How to do Double Torchon ground

Repeat Step

Working: half stitch and twist, another twist, pin

This can be described as C T T T pin

Bucks Point net is used in Bucks Point. "Point" means lace, so we do not say "Bucks Point lace". "Net" is another word for ground.

The Dutch for this ground is Grond in tuleslag. The French is fond simple and fond clair. Other English terms are simple ground, Lille ground and tulle mesh.

Since only one half stitch is involved, the pairs of bobbins get split up. That means that you cannot check the pairs any more, to see if you have completed a stitch, for example. That is irritating, but if you want Bucks Point net, then you have to put up with it! The twists do not alter whether the pairs stay together.

You can have Bucks Point net with one twist or two. I have described two twists, as this gives a stronger result. It means that while two threads from the two pairs of bobbins zigzag, the other two travel diagonally across the net. This makes it easier to tighten. Pull the outer bobbins downwards, as these hold the diagonal threads.

Bucks Point net

The stitch looks like a small hexagons. There are no holes inside the stitch, as it rests on top of the pin, leaving the pin uncovered. See pattern 12.

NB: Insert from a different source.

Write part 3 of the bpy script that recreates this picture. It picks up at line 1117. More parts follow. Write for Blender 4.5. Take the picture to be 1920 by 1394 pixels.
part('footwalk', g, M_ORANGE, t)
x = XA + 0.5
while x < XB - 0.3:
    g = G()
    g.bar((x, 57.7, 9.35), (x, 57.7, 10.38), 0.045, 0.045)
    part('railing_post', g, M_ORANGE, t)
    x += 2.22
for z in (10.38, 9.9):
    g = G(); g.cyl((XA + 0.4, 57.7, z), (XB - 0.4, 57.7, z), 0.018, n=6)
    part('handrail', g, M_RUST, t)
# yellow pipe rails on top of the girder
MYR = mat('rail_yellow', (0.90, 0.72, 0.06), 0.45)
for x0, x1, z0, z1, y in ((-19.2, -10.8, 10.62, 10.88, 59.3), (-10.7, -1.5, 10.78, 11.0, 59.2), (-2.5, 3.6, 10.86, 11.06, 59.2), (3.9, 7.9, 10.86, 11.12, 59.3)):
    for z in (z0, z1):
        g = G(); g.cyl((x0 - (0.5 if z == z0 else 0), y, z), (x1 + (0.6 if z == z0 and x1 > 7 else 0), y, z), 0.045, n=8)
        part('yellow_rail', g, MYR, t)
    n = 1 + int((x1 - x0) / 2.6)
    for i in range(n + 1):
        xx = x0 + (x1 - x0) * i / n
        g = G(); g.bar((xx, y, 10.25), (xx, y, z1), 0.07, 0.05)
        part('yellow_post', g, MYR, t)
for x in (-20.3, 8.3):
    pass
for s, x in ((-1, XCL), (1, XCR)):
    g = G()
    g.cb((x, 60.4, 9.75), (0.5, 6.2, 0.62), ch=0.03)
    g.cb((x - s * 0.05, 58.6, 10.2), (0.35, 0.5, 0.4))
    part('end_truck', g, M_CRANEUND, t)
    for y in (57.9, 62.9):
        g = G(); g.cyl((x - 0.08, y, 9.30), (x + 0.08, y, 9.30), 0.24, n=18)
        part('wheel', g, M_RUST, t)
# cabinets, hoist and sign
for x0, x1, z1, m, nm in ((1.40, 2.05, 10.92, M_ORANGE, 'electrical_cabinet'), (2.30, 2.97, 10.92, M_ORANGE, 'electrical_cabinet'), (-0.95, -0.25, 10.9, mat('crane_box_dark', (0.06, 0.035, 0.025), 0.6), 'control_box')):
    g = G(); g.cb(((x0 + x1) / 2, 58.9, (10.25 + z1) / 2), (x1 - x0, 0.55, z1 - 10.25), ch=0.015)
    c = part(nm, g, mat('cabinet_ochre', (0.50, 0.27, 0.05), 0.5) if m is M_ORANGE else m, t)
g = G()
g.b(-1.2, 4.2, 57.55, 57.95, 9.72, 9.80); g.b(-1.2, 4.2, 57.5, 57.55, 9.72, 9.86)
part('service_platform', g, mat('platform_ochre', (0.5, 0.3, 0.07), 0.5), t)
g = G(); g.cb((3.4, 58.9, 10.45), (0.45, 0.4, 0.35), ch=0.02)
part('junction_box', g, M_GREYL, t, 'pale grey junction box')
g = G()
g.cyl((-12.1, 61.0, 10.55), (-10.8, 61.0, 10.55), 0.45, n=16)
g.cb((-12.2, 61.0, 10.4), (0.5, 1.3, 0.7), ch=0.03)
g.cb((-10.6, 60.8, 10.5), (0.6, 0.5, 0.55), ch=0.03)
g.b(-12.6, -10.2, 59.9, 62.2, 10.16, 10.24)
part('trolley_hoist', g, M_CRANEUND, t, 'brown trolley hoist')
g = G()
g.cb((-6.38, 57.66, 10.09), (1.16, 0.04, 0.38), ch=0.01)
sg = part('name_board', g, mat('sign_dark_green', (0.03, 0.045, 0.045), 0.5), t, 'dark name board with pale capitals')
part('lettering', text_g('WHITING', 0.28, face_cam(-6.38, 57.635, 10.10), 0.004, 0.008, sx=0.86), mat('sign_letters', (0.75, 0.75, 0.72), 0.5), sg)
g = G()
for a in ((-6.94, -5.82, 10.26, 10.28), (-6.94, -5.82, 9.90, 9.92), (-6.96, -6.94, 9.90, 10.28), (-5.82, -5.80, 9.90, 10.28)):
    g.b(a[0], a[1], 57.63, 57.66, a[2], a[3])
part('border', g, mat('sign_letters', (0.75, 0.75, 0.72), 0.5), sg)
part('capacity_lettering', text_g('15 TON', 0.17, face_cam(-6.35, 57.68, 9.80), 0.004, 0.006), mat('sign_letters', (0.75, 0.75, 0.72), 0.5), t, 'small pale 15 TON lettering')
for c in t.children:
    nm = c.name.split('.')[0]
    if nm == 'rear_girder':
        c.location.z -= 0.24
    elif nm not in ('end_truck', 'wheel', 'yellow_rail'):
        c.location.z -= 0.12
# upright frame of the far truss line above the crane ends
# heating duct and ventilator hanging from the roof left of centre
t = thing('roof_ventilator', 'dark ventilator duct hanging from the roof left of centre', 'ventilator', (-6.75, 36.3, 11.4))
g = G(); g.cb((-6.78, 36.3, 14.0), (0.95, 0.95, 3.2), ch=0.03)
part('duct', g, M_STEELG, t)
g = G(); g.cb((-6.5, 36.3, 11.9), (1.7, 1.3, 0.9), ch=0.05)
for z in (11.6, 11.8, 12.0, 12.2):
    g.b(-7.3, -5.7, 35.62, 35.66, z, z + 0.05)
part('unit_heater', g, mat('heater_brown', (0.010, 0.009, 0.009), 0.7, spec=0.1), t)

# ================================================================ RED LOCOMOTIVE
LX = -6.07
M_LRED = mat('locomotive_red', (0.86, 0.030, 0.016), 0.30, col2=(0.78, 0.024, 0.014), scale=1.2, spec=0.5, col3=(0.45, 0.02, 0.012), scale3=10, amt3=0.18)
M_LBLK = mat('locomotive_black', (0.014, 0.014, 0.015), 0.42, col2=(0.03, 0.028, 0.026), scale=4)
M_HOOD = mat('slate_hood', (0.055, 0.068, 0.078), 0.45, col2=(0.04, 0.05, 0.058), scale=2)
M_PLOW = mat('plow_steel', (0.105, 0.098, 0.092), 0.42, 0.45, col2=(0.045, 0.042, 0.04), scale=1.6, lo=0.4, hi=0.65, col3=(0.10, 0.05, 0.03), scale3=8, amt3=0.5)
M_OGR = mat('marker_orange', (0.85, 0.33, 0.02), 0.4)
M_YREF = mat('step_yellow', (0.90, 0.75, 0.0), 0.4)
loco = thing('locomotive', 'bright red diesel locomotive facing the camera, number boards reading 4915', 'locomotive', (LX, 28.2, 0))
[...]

Bucks Point is a different grid, with diagonals crossing at 60° and 120° not 90°.

Bucks Point pattern

The net is traditionally marked as simple dots. Sometimes no dots are marked at all, as it is possible to work the net without pins. I prefer marking where the pairs go.

How to do Bucks Point net rows

Repeat Step

In this diagram, each pair of bobbins is a different colour, to show how the threads move.

This shows how one thread of each pair of colours moves diagonally and the other thread moves in a slight zigzag, from one pin to the next. This happens because there were two twists after the half stitch. If you only use one twist, then every thread zigzags.